Today, I'm going for a more-than-20K-step walk. It's been a while since I've done this, but I deem it necessary. Gotta boost that walk average back up. This past week, I failed to wake up at 6AM and go walking for a few hours, maybe because I was experiencing first-week-of-the-semester anxiety, but now that I've got a routine more or less established, I can restart the walking for good and all.

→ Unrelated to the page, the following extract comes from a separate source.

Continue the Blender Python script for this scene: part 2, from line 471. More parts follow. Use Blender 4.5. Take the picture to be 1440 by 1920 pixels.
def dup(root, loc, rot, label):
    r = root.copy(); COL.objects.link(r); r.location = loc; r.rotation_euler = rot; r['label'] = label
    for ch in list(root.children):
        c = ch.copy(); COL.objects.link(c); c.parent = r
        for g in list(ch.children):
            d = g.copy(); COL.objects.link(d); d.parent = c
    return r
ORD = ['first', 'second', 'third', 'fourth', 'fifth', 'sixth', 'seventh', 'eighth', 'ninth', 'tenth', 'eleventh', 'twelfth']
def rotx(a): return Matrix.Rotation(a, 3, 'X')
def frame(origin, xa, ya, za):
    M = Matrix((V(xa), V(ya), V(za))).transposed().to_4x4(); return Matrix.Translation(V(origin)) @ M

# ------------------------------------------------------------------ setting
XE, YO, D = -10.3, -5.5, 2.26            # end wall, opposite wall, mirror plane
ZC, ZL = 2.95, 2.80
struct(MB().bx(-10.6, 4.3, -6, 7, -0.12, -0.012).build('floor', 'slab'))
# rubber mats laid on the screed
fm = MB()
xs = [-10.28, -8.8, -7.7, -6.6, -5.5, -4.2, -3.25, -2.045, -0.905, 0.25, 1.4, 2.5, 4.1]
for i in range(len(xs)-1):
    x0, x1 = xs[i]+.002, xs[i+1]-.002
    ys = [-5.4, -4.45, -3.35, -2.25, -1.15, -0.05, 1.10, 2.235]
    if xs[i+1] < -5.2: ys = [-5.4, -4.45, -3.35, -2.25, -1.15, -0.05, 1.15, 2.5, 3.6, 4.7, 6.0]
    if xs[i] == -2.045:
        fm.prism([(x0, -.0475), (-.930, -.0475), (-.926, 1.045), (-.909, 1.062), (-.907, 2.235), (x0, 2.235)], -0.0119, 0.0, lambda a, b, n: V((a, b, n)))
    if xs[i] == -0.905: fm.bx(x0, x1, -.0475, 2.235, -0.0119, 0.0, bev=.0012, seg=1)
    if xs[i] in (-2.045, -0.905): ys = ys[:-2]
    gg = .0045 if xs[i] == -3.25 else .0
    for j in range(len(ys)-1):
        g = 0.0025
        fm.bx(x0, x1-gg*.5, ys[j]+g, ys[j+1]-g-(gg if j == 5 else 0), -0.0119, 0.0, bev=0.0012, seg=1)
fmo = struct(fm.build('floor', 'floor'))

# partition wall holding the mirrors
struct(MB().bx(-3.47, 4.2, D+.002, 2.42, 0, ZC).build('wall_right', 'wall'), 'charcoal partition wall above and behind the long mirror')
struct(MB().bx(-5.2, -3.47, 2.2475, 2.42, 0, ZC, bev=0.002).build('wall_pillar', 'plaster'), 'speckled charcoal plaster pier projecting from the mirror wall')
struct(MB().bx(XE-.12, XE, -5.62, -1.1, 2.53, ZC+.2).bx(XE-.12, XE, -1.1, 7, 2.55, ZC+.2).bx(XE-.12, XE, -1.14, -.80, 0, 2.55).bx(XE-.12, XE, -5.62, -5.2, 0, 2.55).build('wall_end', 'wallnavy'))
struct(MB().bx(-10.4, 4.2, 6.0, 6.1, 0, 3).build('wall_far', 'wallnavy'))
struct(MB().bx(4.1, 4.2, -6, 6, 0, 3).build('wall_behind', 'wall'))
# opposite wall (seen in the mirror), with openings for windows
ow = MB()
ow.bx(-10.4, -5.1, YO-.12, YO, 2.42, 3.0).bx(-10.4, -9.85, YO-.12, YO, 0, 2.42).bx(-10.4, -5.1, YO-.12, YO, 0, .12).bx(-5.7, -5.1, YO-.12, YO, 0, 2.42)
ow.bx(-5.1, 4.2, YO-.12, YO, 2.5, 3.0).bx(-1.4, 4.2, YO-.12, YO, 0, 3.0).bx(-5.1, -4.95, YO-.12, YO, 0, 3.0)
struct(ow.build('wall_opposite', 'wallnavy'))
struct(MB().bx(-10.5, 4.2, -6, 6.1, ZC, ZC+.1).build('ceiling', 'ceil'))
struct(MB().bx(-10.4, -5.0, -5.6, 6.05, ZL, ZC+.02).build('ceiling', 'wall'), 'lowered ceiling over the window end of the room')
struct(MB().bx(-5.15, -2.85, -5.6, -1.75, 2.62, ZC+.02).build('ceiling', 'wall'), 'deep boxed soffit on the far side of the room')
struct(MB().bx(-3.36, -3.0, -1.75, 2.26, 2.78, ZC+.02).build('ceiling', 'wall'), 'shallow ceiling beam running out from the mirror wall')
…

I selfishly asked some of my students for recommendations on where to shop locally, watch movies locally, eat locally, and hike/exercise locally, but they weren't too helpful: a shocking number of kids actually commute to the Ilsan campus from Seoul—the very commute I moved here to avoid—so my students had few good answers regarding the hiking/exercise question. One girl said she just does thirty squats every morning in her home. Another goes to a gym, but it's a gym in Seoul, so she doesn't know how well gym prices in Goyang/Ilsan correspond to Seoul prices. (It's W100,000 for three months at her gym, she said—around thirty bucks a month, which isn't horrible.) I'll visit the gyms near me and find out more.
But whether or not there's a gym in my future, it all starts with the walking, so I'll be walking my new route, which takes me all the way to Madu Station and back (to reach Madu, I normally take a bus, and it's a 15-minute ride to the station), after which I veer over to the foothills of the aforementioned Lonely Mountain, then finally head for home. That route is about 24K steps in length, or close to twelve miles. The ground along the way is mostly flat, except for those foothills, so I'm thinking about jogging a very small part of the route—anything to get the heart pumping again, the way Namsan's slopes used to get me going.
Ah, speaking of the Lonely Mountain: I now know the mountain's name: it's Gobong-san; you can look it up. I'm not sure about the hanja, but I think go means "high" and bong, in this context, means "peak," so: Gobong-san = High Peak Mountain (sorry, stoners: nothing to do with bongs and getting high). The peak doesn't look that high, really, so this mountain might be displaying some micropenis-style insecurities.
With the mountain's name now known to me, I can hop in a taxi and ask a driver to tell me about where I can hit a hiking trail, so I'm that much closer to solving the riddle of how to walk to the mountain. Once I've broken through that mystery, the Gobong-san route will become my new official hike. If I can do it in under four hours, it'll be the perfect workout for four of my five weekdays.